Santiaguismos metodológicos
Desde los años 90, la preocupación con la migración en Chile tomó dimensiones importantes, acaparando discursos comunicacionales y políticos, e inspirando una ingente producción académica (Martínez, 2003: 1; Navarrete, 2007: 179; Núñez y Hoper, 2005: 291; Núñez y Torres, 2007: 7; Schiappacasse, 2008: 23; Stefoni, 2005: 283-284). Entre los autores del presente libro, Guizardi fue la primera en adentrarse en estos temas en el país, integrándose, ya en el segundo semestre de 2011, al equipo técnico de un proyecto que investigaba las migraciones masculinas peruanas y bolivianas en las regiones mineras del territorio chileno del desierto de Atacama3.
Entre 2011 y 2012, Guizardi realizó una revisión de estado del arte de las publicaciones sobre las migraciones internacionales en Chile desde la última década del siglo XX. Recopiló setenta y seis trabajos (entre artículos, libros, tesis y capítulos) y, al revisarlos, constató que la gran mayoría de los estudios socio-antropológicos sobre el tema se había publicado solamente a partir de los años 2000. Observó también otras curiosidades sobre estos trabajos. Por ejemplo, en ellos se repetía muy frecuentemente que no habría existido migración latinoamericana relevante en Chile hasta fines de los 90, y que fue la democratización del país, junto con el ciclo de crecimiento económico que ella detonó, lo que supuestamente lo habría convertido en un destino prioritario de la migración regional4 (Araujo et al., 2002: 8; Erazo, 2009: s/n; Jensen, 2009: 106; Martínez, 2005: 109; Poblete, 2006: 184; Santander, 2006: 2).

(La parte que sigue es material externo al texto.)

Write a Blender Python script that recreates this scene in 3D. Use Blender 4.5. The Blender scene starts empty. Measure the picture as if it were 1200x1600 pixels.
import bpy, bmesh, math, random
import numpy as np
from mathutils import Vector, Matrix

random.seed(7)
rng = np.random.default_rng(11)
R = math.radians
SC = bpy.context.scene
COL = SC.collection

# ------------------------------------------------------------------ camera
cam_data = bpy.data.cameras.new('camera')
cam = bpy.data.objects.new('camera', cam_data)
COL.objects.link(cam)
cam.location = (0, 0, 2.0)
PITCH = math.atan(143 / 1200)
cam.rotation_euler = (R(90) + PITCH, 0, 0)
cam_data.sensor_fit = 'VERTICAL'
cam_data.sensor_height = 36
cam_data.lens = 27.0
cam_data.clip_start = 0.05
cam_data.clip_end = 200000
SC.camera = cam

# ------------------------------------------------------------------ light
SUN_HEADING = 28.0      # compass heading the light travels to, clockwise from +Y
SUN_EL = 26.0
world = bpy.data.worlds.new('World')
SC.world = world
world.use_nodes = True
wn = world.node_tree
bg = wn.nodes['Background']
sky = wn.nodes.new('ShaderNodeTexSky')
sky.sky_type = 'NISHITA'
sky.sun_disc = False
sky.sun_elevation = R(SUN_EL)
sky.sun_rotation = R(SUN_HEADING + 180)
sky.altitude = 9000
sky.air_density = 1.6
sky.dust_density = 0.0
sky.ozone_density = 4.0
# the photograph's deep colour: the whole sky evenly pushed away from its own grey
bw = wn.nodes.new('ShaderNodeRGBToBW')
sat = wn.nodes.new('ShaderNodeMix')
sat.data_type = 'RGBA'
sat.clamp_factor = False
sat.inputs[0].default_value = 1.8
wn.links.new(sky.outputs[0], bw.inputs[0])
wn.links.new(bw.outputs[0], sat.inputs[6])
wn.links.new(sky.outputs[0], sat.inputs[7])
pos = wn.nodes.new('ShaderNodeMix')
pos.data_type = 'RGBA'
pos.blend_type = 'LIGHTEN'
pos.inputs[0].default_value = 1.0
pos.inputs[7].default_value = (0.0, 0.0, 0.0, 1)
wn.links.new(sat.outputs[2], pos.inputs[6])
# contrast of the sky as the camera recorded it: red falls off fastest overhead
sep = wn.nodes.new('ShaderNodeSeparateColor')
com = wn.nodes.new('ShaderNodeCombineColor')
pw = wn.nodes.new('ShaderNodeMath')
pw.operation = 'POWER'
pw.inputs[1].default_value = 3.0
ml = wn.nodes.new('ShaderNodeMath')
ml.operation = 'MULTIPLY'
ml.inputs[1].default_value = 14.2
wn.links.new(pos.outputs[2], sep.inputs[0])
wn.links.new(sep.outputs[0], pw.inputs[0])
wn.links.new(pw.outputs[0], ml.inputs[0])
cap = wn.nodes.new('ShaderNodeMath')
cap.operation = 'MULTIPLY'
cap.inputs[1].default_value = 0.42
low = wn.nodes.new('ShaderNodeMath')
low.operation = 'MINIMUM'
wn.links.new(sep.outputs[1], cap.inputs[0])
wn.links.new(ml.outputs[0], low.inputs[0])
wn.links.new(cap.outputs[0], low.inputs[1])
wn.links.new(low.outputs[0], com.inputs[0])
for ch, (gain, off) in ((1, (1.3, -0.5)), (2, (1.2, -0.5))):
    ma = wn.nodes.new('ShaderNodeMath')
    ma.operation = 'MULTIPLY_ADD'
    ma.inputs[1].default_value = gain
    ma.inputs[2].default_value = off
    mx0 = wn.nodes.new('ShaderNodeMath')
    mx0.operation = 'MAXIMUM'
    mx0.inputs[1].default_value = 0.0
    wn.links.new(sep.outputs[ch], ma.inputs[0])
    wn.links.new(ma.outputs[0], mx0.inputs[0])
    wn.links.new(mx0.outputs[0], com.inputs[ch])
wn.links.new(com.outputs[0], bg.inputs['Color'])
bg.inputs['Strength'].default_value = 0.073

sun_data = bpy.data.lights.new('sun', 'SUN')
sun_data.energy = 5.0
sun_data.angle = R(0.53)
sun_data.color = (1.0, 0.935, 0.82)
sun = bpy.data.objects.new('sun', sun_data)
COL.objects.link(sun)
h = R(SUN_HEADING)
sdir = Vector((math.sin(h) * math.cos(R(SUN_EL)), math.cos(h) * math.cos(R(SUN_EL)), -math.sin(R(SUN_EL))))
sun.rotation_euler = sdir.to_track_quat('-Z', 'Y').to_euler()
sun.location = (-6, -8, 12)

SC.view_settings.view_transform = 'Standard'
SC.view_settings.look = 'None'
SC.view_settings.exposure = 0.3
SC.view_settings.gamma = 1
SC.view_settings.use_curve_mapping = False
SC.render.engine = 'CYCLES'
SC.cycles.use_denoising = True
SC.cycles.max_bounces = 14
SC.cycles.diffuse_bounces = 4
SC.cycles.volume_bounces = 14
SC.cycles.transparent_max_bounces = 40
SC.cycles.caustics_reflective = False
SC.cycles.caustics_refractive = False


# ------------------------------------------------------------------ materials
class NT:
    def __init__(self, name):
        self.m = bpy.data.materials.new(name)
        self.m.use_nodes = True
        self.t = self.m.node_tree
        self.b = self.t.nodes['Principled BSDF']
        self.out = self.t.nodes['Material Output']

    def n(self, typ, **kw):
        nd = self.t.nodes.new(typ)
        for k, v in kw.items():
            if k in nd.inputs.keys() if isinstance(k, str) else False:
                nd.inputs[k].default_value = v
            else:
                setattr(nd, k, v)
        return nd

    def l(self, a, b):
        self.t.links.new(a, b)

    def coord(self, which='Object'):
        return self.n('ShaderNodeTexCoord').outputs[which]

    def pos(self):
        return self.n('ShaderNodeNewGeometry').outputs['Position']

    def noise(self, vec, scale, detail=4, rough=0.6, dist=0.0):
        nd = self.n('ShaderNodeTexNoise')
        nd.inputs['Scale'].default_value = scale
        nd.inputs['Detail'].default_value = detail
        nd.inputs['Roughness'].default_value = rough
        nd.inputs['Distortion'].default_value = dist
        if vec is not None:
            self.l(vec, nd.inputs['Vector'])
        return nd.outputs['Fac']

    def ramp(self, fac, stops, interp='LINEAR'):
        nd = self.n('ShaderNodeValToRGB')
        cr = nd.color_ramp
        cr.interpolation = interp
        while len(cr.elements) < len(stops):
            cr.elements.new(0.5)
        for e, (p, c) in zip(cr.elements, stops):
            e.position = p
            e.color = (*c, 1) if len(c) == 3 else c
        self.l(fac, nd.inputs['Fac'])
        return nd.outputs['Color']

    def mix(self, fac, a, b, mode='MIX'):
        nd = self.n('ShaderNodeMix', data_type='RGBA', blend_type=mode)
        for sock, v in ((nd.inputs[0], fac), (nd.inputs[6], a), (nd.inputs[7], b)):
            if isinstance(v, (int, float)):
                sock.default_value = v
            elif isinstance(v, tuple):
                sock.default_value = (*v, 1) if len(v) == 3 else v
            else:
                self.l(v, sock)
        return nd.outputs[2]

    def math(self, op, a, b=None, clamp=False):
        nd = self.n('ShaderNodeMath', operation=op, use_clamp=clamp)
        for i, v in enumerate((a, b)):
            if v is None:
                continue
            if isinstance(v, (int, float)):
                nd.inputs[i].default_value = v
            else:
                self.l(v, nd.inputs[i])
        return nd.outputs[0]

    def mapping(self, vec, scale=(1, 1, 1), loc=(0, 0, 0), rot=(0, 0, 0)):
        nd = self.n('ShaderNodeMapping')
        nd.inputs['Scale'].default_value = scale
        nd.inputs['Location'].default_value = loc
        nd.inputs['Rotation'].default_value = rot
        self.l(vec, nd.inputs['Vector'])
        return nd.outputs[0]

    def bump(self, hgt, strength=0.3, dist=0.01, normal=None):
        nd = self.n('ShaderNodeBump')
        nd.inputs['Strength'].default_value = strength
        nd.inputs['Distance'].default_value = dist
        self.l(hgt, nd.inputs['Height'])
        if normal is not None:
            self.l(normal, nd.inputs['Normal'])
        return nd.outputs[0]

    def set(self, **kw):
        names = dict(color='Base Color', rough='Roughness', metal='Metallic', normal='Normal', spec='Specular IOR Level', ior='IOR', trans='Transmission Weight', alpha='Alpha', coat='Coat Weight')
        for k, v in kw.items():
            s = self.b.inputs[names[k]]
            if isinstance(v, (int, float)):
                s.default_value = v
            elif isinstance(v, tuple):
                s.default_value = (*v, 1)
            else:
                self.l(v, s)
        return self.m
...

Esta última afirmación, no obstante, parecía algo incierta y desacertada cuando los datos empíricos sobre la migración en Chile eran contrastados con informaciones de otra escala, referentes a los flujos migrantes en el contexto latinoamericano más amplio o, incluso, comparados a las estadísticas migratorias de los países vecinos. Al hacer estos ejercicios comparativos, uno daba cuenta de que Chile no se había configurado como un destino migratorio prioritario: ni en América Latina, ni tampoco en Sudamérica. En 2015, Chile ocupaba el quinto lugar entre los países sudamericanos en proporción de migrantes, detrás de Guyana Francesa, Surinam, Argentina y Venezuela (Rojas-Pedemonte y Silva-Dittborn, 2016: 10-11). Contabilizando la migración en números absolutos, el cuadro era semejante. Chile era el cuarto país en cantidad de migrantes en Sudamérica (con 469.000 personas) (UN, 2015b). El primer lugar lo ocupaba Argentina (con 2.086.000 migrantes), seguida de Venezuela (1.404.000 personas) y Brasil (713.000) (UN, 2015b). Según datos del último censo, Chile cuenta con 746.465 migrantes, lo que equivale a un 4,35 % de su población (INE, 2018) y sigue sin ser el principal destino en Sudamérica (posición aún ocupada por Argentina).